FARGO – The state of Fargo-Moorhead is pretty great, mayors of the four largest metro cities reported in their annual State of the Cities address Thursday morning, Jan. 11.

Dilworth Mayor Chad Olson and Moorhead Mayor Del Rae Williams boasted of new businesses and new homes.

Fargo Mayor Tim Mahoney and West Fargo Mayor Tim Mattern highlighted continued excellence in their city’s services, especially increasing efficiency by sharing services such as Fargo’s treatment of water and sewage for West Fargo.

The event, held at the Fargo Holiday Inn, was organized by the Chamber of Commerce.

The top concern for the audience of mostly business officials wasn’t anything the cities had direct control over. Using text messaging for polling, the Chamber found that 39 percent believed the most pressing issue is a lack of enough workers followed by permanent flood control at 30 percent. Fifteen percent said their top concern was taxes.

A supermajority, 71 percent, believe the tax incentives cities have given out to encourage growth have been effective.

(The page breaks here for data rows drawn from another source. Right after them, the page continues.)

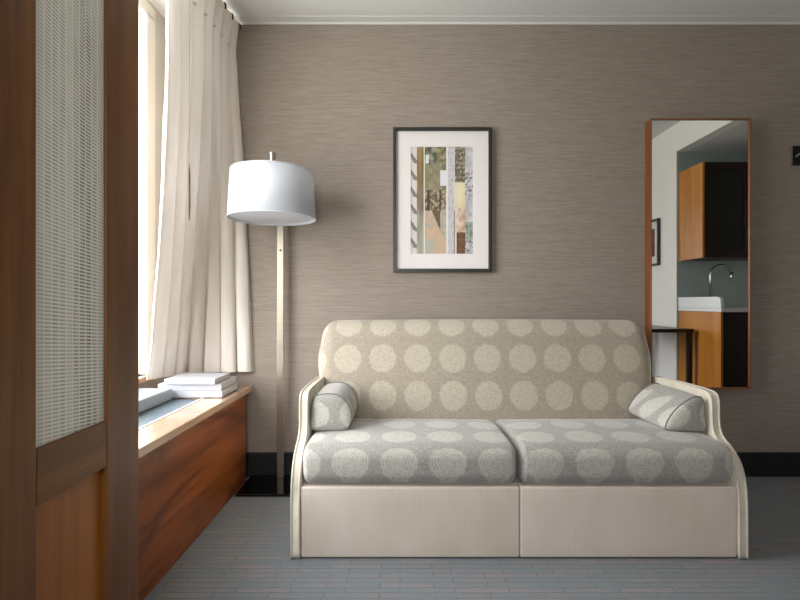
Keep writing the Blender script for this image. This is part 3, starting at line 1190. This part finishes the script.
# ------------------------------------------------------------------ black plate with curved chrome hook, right edge
hx0 = 2.245
hp = thing('wall_hook', 'small black square plate with curved chrome hook on the wall right of the mirror', 'hook', (hx0 + 0.055, WALL_Y, 1.84))
obj('plate', B(hx0 + 0.004, hx0 + 0.114, WALL_Y - 0.012, WALL_Y, 1.785, 1.895, bev=0.002), M['black_plastic'], hp)
obj('plate_edge', B(hx0 - 0.004, hx0 + 0.003, WALL_Y - 0.012, WALL_Y, 1.785, 1.895, bev=0.001), M['nickel'], hp)
hb = bmesh.new()
tube(hb, crom([(hx0 + 0.016, WALL_Y - 0.016, 1.829), (hx0 + 0.03, WALL_Y - 0.022, 1.842), (hx0 + 0.05, WALL_Y - 0.03, 1.851), (hx0 + 0.075, WALL_Y - 0.03, 1.853), (hx0 + 0.095, WALL_Y - 0.014, 1.852)], 5), 0.0045, 8)
obj('hook', hb, M['chrome'], hp, smooth=True)

# ------------------------------------------------------------------ what the mirror shows: kitchen alcove, desk, second picture
# lower cabinet
KX0, KX1 = 2.50, 3.70
bc = thing('base_cabinet', 'kitchen base cabinet, honey side panel and shade-dark door fronts, seen in the mirror', 'cabinet', (3.0, 1.4, 0))
obj('side_panel', B(KX0, KX0 + 0.018, AY + 0.002, 1.665, 0.0, 0.92, bev=0.001), M['kitchen_wood'], bc)
obj('body', B(KX0 + 0.019, KX1, AY + 0.002, 1.64, 0.09, 0.918), M['dark_front'], bc)
obj('plinth', B(KX0 + 0.019, KX1, AY + 0.05, 1.62, 0.0, 0.09), M['black_base'], bc)
for k in range(3):
    xa = KX0 + 0.022 + k * 0.392
    dr = obj('door', B(xa, xa + 0.388, 1.641, 1.660, 0.10, 0.910, bev=0.0015), M['dark_front'], bc)
    obj('handle', B(xa + 0.34, xa + 0.352, 1.660, 1.677, 0.66, 0.82, bev=0.002), M['steel_dark'], dr)
ctp = thing('countertop', 'white kitchen countertop with upstand end on honey cabinet, seen in the mirror', 'countertop', (3.0, 1.4, 0.923))
obj('slab', B(KX0 - 0.006, KX1, AY + 0.001, 1.680, 0.922, 0.950, bev=0.003), M['quartz'], ctp)
bm = bmesh.new()
up = [(AY + 0.002, 0.9505), (AY + 0.002, 1.042), (1.625, 1.042), (1.655, 1.036), (1.669, 1.018), (1.675, 0.99), (1.675, 0.9505)]
prism_x(bm, up, KX0 - 0.006, KX0 + 0.020, bev=0.002, seg=2)
obj('side_upstand', bm, M['quartz'], ctp)
# faucet
fx, fy = 2.625, 1.35
fc = thing('kitchen_faucet', 'tall chrome gooseneck faucet on the white countertop, seen in the mirror', 'faucet', (fx, fy, 0.95))
bm = bmesh.new()
lathe(bm, [(0.026, 0.9505), (0.026, 0.962), (0.019, 0.97), (0.018, 1.04), (0.013, 1.045)], fx, fy, 24)
obj('base', bm, M['chrome'], fc, smooth=True)
bm = bmesh.new()
pts = [(fx, fy, 1.03), (fx, fy, 1.22)]
for k in range(1, 13):
    a = PI - PI * k / 12 * 0.92
    pts.append((fx + 0.09 + 0.09 * math.cos(a), fy, 1.222 + 0.088 * math.sin(a)))
tube(bm, pts, 0.0105, 12)
obj('neck', bm, M['chrome'], fc, smooth=True)
bm = bmesh.new()
e = Vector(pts[-1])
tube(bm, [e + Vector((-0.001, 0, 0.01)), e + Vector((0.002, 0, -0.03)), e + Vector((0.006, 0, -0.07))], 0.014, 12, radii=[0.012, 0.0155, 0.0165])
obj('spray_head', bm, M['chrome'], fc, smooth=True)
bm = bmesh.new()
tube(bm, [(fx - 0.012, fy, 1.005), (fx - 0.05, fy, 1.015)], 0.005, 8)
obj('handle', bm, M['chrome'], fc)
# upper cabinet
uc = thing('wall_cabinet', 'kitchen wall cabinet, honey side panel and shade-dark glazed doors, seen in the mirror', 'cabinet', (3.0, AY, 1.37))
UZ0, UZ1, UY = 1.367, 2.158, 1.435
obj('side_panel', B(KX0 + 0.002, KX0 + 0.02, AY + 0.002, UY, UZ0, UZ1, bev=0.001), M['kitchen_wood'], uc)
obj('body', B(KX0 + 0.021, KX1, AY + 0.002, UY - 0.024, UZ0 + 0.004, UZ1 - 0.004), M['dark_front'], uc)
for k in range(3):
    xa = KX0 + 0.021 + k * 0.392
    dr = bmesh.new()
    w = 0.06
    bx(dr, xa, xa + w, UY - 0.022, UY, UZ0, UZ1, bev=0.0015)
    bx(dr, xa + 0.388 - w, xa + 0.388, UY - 0.022, UY, UZ0, UZ1, bev=0.0015)
    bx(dr, xa + w, xa + 0.388 - w, UY - 0.022, UY, UZ0, UZ0 + w, bev=0.0015)
    bx(dr, xa + w, xa + 0.388 - w, UY - 0.022, UY, UZ1 - w, UZ1, bev=0.0015)
    do = obj('door', dr, M['dark_front'], uc)
    obj('inset_panel', B(xa + w, xa + 0.388 - w, UY - 0.016, UY - 0.010, UZ0 + w, UZ1 - w), M['black_plastic'], do)
    obj('handle', B(xa + 0.335, xa + 0.345, UY, UY + 0.016, UZ0 + 0.10, UZ0 + 0.30, bev=0.002), M['steel_dark'], do)
# desk
dk = thing('desk', 'narrow dark espresso desk against the white wall, seen low in the mirror', 'desk', (2.1, 1.05, 0))
obj('top', B(1.72, 2.455, 0.70, 1.40, 0.745, 0.775, bev=0.002), M['desk_dark'], dk)
for (xa, ya) in ((2.415, 1.35), (1.725, 1.35), (2.415, 0.71), (1.725, 0.71)):
    obj('leg', B(xa, xa + 0.036, ya, ya + 0.036, 0, 0.745, bev=0.002), M['desk_dark'], dk)
bm = bmesh.new()
bx(bm, 2.44, 2.455, 1.0, 1.12, 0.44, 0.455)
# second picture on the right wall
p2 = thing('framed_picture', 'black framed print with white mat on the white wall, seen in the mirror', 'picture', (RX, 0.66, 1.575))
bm.free()
bm = bmesh.new()
qy0, qy1, qz0, qz1 = 0.46, 0.84, 1.352, 1.80
bx(bm, RX - 0.028, RX, qy0, qy0 + 0.02, qz0, qz1, bev=0.002)
bx(bm, RX - 0.028, RX, qy1 - 0.02, qy1, qz0, qz1, bev=0.002)
bx(bm, RX - 0.028, RX, qy0 + 0.02, qy1 - 0.02, qz0, qz0 + 0.02, bev=0.002)
bx(bm, RX - 0.028, RX, qy0 + 0.02, qy1 - 0.02, qz1 - 0.02, qz1, bev=0.002)
obj('frame', bm, M['frame_black'], p2)
obj('mat_board', B(RX - 0.014, RX, qy0 + 0.02, qy1 - 0.02, qz0 + 0.02, qz1 - 0.02), M['mat'], p2)
M['print2'] = plain('reddish_brown_print', s2l(104, 60, 48), 0.6, nscale=14, namt=0.5)
obj('print', B(RX - 0.016, RX - 0.0142, qy0 + 0.08, qy1 - 0.08, qz0 + 0.09, qz1 - 0.09), M['print2'], p2)
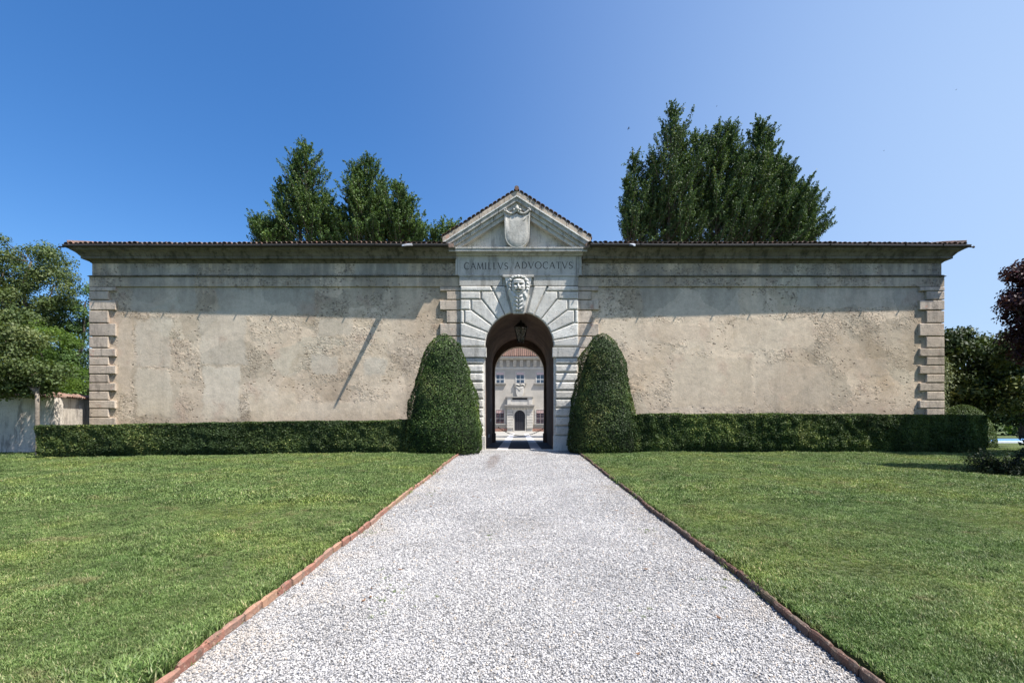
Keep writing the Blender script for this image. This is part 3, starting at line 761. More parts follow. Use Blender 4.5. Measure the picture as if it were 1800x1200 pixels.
# ---- keystone with the carved bearded face
KK = F / (YP - .10); kx = lambda px: (px - CX) / KK; kz = lambda py: CZ + (HY - py) / KK
mb = MB(); P = [(kx(902), kz(550.5)), (kx(921.5), kz(550.5)), (kx(934.8), kz(487.5)), (kx(887.2), kz(487.5))]
rustic(P, YP - .10, YP + .08, .012, mb); key = G(mb, 'keystone', M['mask'])
mb = MB(); P = [(kx(883.5), kz(487.2)), (kx(938), kz(487.2)), (kx(938), kz(483)), (kx(883.5), kz(483))]; rustic(P, YP - .14, YP + .0, .008, mb); G(mb, 'keystone_cap', M['fine'])
def face_height(u, v):
    """u: -1..1 across, v: 0 (chin of the beard) .. 1 (hair top); metres in front of the keystone"""
    def gs(cu, cv, su, sv, a=1.0): return a * math.exp(-((u - cu) / su) ** 2 - ((v - cv) / sv) ** 2)
    au = abs(u)
    wv = .98 if v > .55 else .98 - (.55 - v) * .85
    if v > .84: wv = .98 * math.sqrt(max(0, 1 - ((v - .84) / .16) ** 2))
    edge = 1 - (au / max(.02, wv)) ** 2
    if edge <= 0: return -.02
    h = .17 * edge ** .4 * (.5 + .6 * min(1, v / .4))
    fr = (au / .60) ** 3 + (abs(v - .695) / .19) ** 3                  # the bare oval of the face
    face = 1 / (1 + math.exp((fr - 1) * 9))
    dome = .05 * max(0, 1 - (u / .7) ** 2)
    h += face * dome
    h -= .12 * math.exp(-((fr - 1.35) / .30) ** 2) * (1 if v > .56 else .25)       # deep undercut between face and curls
    f = 0
    f += gs(0, .672, .085, .065, .085) + gs(0, .632, .17, .026, .055)           # nose and nostrils
    f += gs(-.24, .772, .20, .016, .040) + gs(.24, .772, .20, .016, .040) + gs(0, .825, .38, .03, .03)  # brows, forehead
    for s in (-1, 1):
        f -= gs(s * .235, .728, .125, .026, .105); f += gs(s * .235, .722, .06, .011, .040)   # sockets, lids
        f += gs(s * .34, .655, .13, .040, .045)                                    # cheekbones
        f += gs(s * .20, .590, .17, .016, .050)                                     # moustache
    f -= gs(0, .562, .22, .017, .120); f += gs(0, .532, .15, .013, .050)           # open mouth, lower lip
    h += f * 1.35
    if v > .54:                                                             # curls round the head
        cu, cv = u * 3.4, v * 11.0; row = math.floor(cv); fx = cu + (.5 if row % 2 else 0); du = fx - round(fx); dv = cv - row - .5
        r = math.sqrt(du * du + dv * dv); h += (1 - face) * (.085 * max(0, 1 - (r / .62) ** 2) - .03) * min(1, (v - .54) / .05)
    else:
        b = min(1, (.54 - v) / .05); c_ = math.exp(-(u / .34) ** 4)
        h += b * (.036 * c_ * math.sin(v * 58 - au * 9) + .022 * (1 - c_) * math.sin(u * 11 + 1.5 * math.sin(v * 16))) - gs(0, .25, .05, .24, .07) * b
    return h
mb = MB(); NU, NV = 60, 140; vs = []
kz0, kz1 = kz(546.5), kz(485.5); kc = kx(911.2); KW = kx(930) - kx(911)
for j in range(NV + 1):
    v = j / NV
    for i in range(NU + 1):
        u = -1 + 2 * i / NU; vs.append((kc + u * KW, YP - .10 - face_height(u, v), kz0 + (kz1 - kz0) * v))
n1 = NU + 1
fs = [(j * n1 + i, j * n1 + i + 1, (j + 1) * n1 + i + 1, (j + 1) * n1 + i) for j in range(NV) for i in range(NU)
      if max(YP - .10 - vs[k][1] for k in (j * n1 + i, j * n1 + i + 1, (j + 1) * n1 + i + 1, (j + 1) * n1 + i)) > -.01]
used = sorted({i for f in fs for i in f}); ix = {k: i for i, k in enumerate(used)}
me = bpy.data.meshes.new('carved_face'); me.from_pydata([(vs[k][0], vs[k][1] - YG, vs[k][2]) for k in used], [], [tuple(ix[k] for k in f) for f in fs]); me.update()
fo = link('carved_face', me, gate, M['mask'], True); fo['label'] = 'pale carved bearded face with curly hair and open mouth'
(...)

In Dilworth, Olson reported new businesses such as Aldi and Kool Kone and expanding businesses such as Serenity Assisted Living and Burlington Northern Santa Fe in 2017. A shortage of lots earlier in the year stymied housing growth but developers have stepped up to the plate and made more than 100 lots available and he expects more growth this year, he said.

In lieu of speeches, the other three mayors showed professionally produced videos.

In Moorhead, the video highlighted what’s happened in the last four years while Williams was in office. She won’t run again and said she’s been thinking about lasts such as this being her last State of the Cities address as mayor.

The video showed vivid scenes from Moorhead and highlighted the population growing from 41,000 to 45,000 with new homes built and new students in area schools. It talked about new city services, such as no-sort recycling, and new infrastructure, such as new trails along the Red River.

In Fargo, the video highlighted city services, such as snow removal and one-sort recycling, and new facilities, such as the new City Hall and water treatment plant expansion, both expected to be done in 2018. Mahoney, who starred in the video, name checked every city commissioner to highlight their contributions and, to the audience’s amusement, performed a short rap about his commission.

In West Fargo, the video highlighted road upgrades, signing sewage and water deals with Fargo, new schools, shifting to a mixed volunteer and professional fire department, and new mixed-use commercial and residential developments along Sheyenne Street and Veterans Boulevard.

The mayors did address taxes, explaining how they try to reduce the property tax bill for their property owners.

Mahoney and Williams said economic growth helps reduce the pressure with new taxpayers added to the tax roll. Mahoney said Fargo has succeeded in getting enough business growth to have a majority of property taxes paid by commercial properties instead of residential properties as before.

Olson said Dilworth has saved money by buying sewage and water from Moorhead rather than owning its own treatment plants and have done so for 15 years, long before West Fargo’s 2017 deal with Fargo.

Mattern said his City Commission has worked hard to balance costs with the demand for services.

“Do you want snow plows out today or not?” he asked as a blizzard swirled outside.


Three of four mayors who presented at the State of the Cities address Thursday, Jan. 11, delivered their remarks through previously recorded videos.